In that role, I don't see any reason why a woman would be excluded.
True, there might be a problem of her davening on the bimah, but in a
place with mixed seating, that may not cause any additional problems.

Now, if she wants to lead the service, that can cause problems.
Factors such as Kol Ishah (hearing a woman's singing voice) and the
fact that she isn't obligated to the same extent that the men are come
into play here.  But in most places, the rabbi doesn't usually lead
the service anyway.

Even the issue of giving halachic advice may not be much of a problem
if she is learned and knows her stuff.  Many of our sages turned to
their wives for halachic advice, especially regarding "women's
subjects" like nidda and kashrut.

Anyway, I'll try and summarize:
- It's a purely theoretical question to discuss women having smicha
  from Moshe Rabbeinu.  I think any answer would simply get people
  upset, and there's no point since it doesn't apply today anyway.

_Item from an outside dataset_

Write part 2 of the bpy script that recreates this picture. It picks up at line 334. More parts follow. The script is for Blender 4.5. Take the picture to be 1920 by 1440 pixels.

- Regarding women paskening halacha, I don't think it's acceptible.  I
  don't have a source, but I would think it would have happened by now
  if it was OK.  While there were many learned women in history, I
  think their role was always in the form of advising their husbands,
  who paskined the halacha.

- Regarding women as community leaders, I see no problem.  Mostly
  because this role doesn't require a rabbi in the first place, and
  many male Conservative and Reform rabbis wouldn't be considered
  rabbis by Orthodox rabbis anyway.

I'm sure I've made some mistakes here, so feel free to correct me.